Wednesday, February 24, 2021

"The Man Who Has Everything" (1993)

(listen)

"The Man Who Has Everything" is approximately where Very Relentless takes to its slowdown cooldown in the greater arc of the big show, but it bears a good deal of heat the way objects do on hot days even after sunset, glowing like radiation. The largely instrumental track attacks with long pulling notes on strings and an intensely percolating rhythm. Singers begin to emerge, singing at the top of their lungs but pushed way down in the mix in the style of "The Theater." The words are hard to make out, mindless calls to work it more, work it harder, with a pounding hi-NRG vibe: "Come on, come on, come on, come on / How long will you do some more? How long will you do some more? / You got to you got to – Love Love." At about a minute and a half in it steps up to a familiar Pet Shop Boys play, a shift, a rise, dawning of melody. A silvery portion of heaven and host of keyboards do the functional work of chorus, the place where it returns again, and again. Sing laa-la-la-la-laa, get high on it while it's here.
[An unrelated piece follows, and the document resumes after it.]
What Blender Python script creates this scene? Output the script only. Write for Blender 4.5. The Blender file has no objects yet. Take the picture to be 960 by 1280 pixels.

Another 30 seconds, another rise, a new layer of rhythm careening into the fray. Now it feels like speed racer zooming around the track, background images a blur the way manga shows motion but with the main subject as if motionless statue, absolute point of focus, inside this bare fraction of a moment. The bits roll in like waves then, dense substantial ephemeral matter crashing. And again—back and forth, up and down, ascending, racing, crashing. Smooth like glass, glossy reflecting surface, rubbery with bass notes, holding to your head like your favorite hat. It never loses intensity even as it scales down. "The Man Who Has Everything" modulates its six minutes one to the next, impossibly beautiful in unexpected moments, churning and stirring and ending on one last "Love."